To be done ::
Drop every picture. Then return, exactly, the lines from the beginning of the listing below through the one containing "rnd = random.Random(7)".

Given data ::
>> BEGIN

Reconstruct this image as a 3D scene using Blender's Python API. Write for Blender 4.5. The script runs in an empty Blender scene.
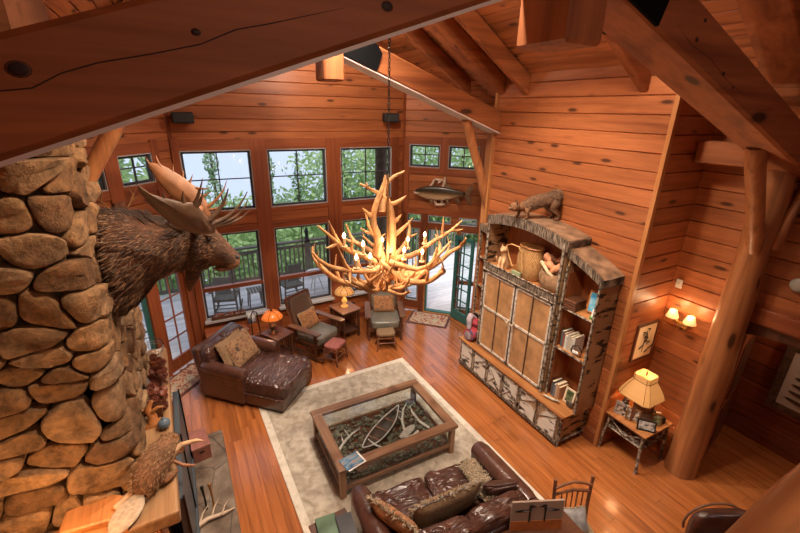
SKY=1.3; EXPO=0.0; LK=1.15; SUN=3.0
import bpy, math, random
from mathutils import Vector, Matrix, noise
C = bpy.context.scene.collection
R = math.radians
PI = math.pi
rnd = random.Random(7)

# ------------------------------------------------------------------ mesh helpers
class MB:
    def __init__(s): s.v=[]; s.f=[]; s.mi=[]; s.M=Matrix.Identity(4); s.cur=0
    def add(s, vs, fs):
        b=len(s.v)
        s.v += [s.M @ Vector(p) for p in vs]
        for f in fs: s.f.append([b+i for i in f]); s.mi.append(s.cur)
        return s
    def box(s, c, d, rz=0, m=None):
        x,y,z=[k/2 for k in d]
        vs=[(-x,-y,-z),(x,-y,-z),(x,y,-z),(-x,y,-z),(-x,-y,z),(x,-y,z),(x,y,z),(-x,y,z)]
        T=Matrix.Translation(c)@(m if m else Matrix.Rotation(rz,4,'Z'))
        return s.add([T@Vector(p) for p in vs],[(0,3,2,1),(4,5,6,7),(0,1,5,4),(1,2,6,5),(2,3,7,6),(3,0,4,7)])
    def beam(s, p, q, w, h, up=(0,0,1)):
        p=Vector(p);q=Vector(q);d=(q-p);L=d.length;d.normalize()
        u=Vector(up); side=d.cross(u).normalized(); u=side.cross(d).normalized()
        vs=[]
        for a in (p,q):
            for i,j in((-1,-1),(1,-1),(1,1),(-1,1)): vs.append(a+side*(i*w/2)+u*(j*h/2))
        return s.add(vs,[(0,1,2,3),(7,6,5,4),(0,4,5,1),(1,5,6,2),(2,6,7,3),(3,7,4,0)])
    def tube(s, pts, rs, n=8, sq=1.0):
        pts=[Vector(p) for p in pts]
        if not hasattr(rs,'__len__'): rs=[rs]*len(pts)
        ref=None; vs=[]; m=len(pts)
        for i,p in enumerate(pts):
            t=(pts[min(i+1,m-1)]-pts[max(i-1,0)])
            if t.length<1e-7: t=Vector((0,0,1))
            t.normalize()
            if ref is None:
                ref=Vector((0,0,1)) if abs(t.z)<.9 else Vector((1,0,0))
            a=(ref-t*ref.dot(t)); 
            if a.length<1e-5: a=t.orthogonal()
            a.normalize(); b=t.cross(a); ref=a
            for k in range(n):
                g=2*PI*k/n; vs.append(p+(a*math.cos(g)+b*math.sin(g)*sq)*rs[i])
        fs=[]
        for i in range(m-1):
            for k in range(n):
                k2=(k+1)%n; fs.append((i*n+k,i*n+k2,(i+1)*n+k2,(i+1)*n+k))
        fs.append(tuple(range(n))[::-1]); fs.append(tuple((m-1)*n+k for k in range(n)))
        return s.add(vs,fs)
    def lathe(s, prof, c=(0,0,0), n=20, seg=None):
        vs=[];m=len(prof)
        for r,z in prof:
            for k in range(n):
                g=2*PI*k/n; vs.append((c[0]+r*math.cos(g),c[1]+r*math.sin(g),c[2]+z))
        fs=[(i*n+k,i*n+(k+1)%n,(i+1)*n+(k+1)%n,(i+1)*n+k) for i in range(m-1) for k in range(n)]
        fs.append(tuple(range(n))[::-1]); fs.append(tuple((m-1)*n+k for k in range(n)))
        return s.add(vs,fs)
    def prism(s, poly, a, b, axis='z'):
        n=len(poly)
        def P(x,y,t): return {'z':(x,y,t),'y':(x,t,y),'x':(t,x,y)}[axis]
        vs=[P(x,y,a) for x,y in poly]+[P(x,y,b) for x,y in poly]
        fs=[tuple(range(n))[::-1],tuple(range(n,2*n))]+[(i,(i+1)%n,n+(i+1)%n,n+i) for i in range(n)]
        return s.add(vs,fs)
    def loft(s, rings):
        n=len(rings[0]);m=len(rings);vs=[p for r in rings for p in r]
        fs=[(i*n+k,i*n+(k+1)%n,(i+1)*n+(k+1)%n,(i+1)*n+k) for i in range(m-1) for k in range(n)]
        fs.append(tuple(range(n))[::-1]); fs.append(tuple((m-1)*n+k for k in range(n)))
        return s.add(vs,fs)
    def ell(s, c, r, nu=12, nv=8, m=None, e=1.0, fn=None):
        """(super)ellipsoid; e<1 boxier; fn(p)->p displaces"""
        def pw(x): return math.copysign(abs(x)**e, x)
        T=Matrix.Translation(c)@(m if m else Matrix.Identity(4))
        rings=[]
        for j in range(nv+1):
            ph=-PI/2+PI*j/nv
            ph=max(-PI/2+.02,min(PI/2-.02,ph))
            ring=[]
            for k in range(nu):
                th=2*PI*k/nu
                p=Vector((r[0]*pw(math.cos(ph))*pw(math.cos(th)), r[1]*pw(math.cos(ph))*pw(math.sin(th)), r[2]*pw(math.sin(ph))))
                if fn: p=fn(p)
                ring.append(T@p)
            rings.append(ring)
        return s.loft(rings)
    def build(s, name, mat, parent=None, smooth=None, bevel=0, seg=1, sub=0, loc=None, rz=0):
        me=bpy.data.meshes.new(name); me.from_pydata([tuple(v) for v in s.v],[],s.f)
        mats=mat if isinstance(mat,(list,tuple)) else [mat]
        for m in mats: me.materials.append(m)
        if len(mats)>1: me.polygons.foreach_set('material_index',s.mi)
        import bmesh
        bm=bmesh.new(); bm.from_mesh(me); bmesh.ops.recalc_face_normals(bm,faces=bm.faces); bm.to_mesh(me); bm.free()
        if smooth is not None:
            for p in me.polygons: p.use_smooth=True
            if smooth<180: me.set_sharp_from_angle(angle=R(smooth))
        me.update()
        o=bpy.data.objects.new(name,me); C.objects.link(o)
        if parent: o.parent=parent
        if loc: o.location=loc
        if rz: o.rotation_euler.z=rz
        if bevel:
            b=o.modifiers.new('bevel','BEVEL'); b.width=bevel; b.segments=seg; b.limit_method='ANGLE'; b.angle_limit=R(40)
        if sub:
            b=o.modifiers.new('sub','SUBSURF'); b.levels=sub; b.render_levels=sub
        return o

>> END

Answer in full ::
Reconstruct this image as a 3D scene using Blender's Python API. Write for Blender 4.5. The script runs in an empty Blender scene.
SKY=1.3; EXPO=0.0; LK=1.15; SUN=3.0
import bpy, math, random
from mathutils import Vector, Matrix, noise
C = bpy.context.scene.collection
R = math.radians
PI = math.pi
rnd = random.Random(7)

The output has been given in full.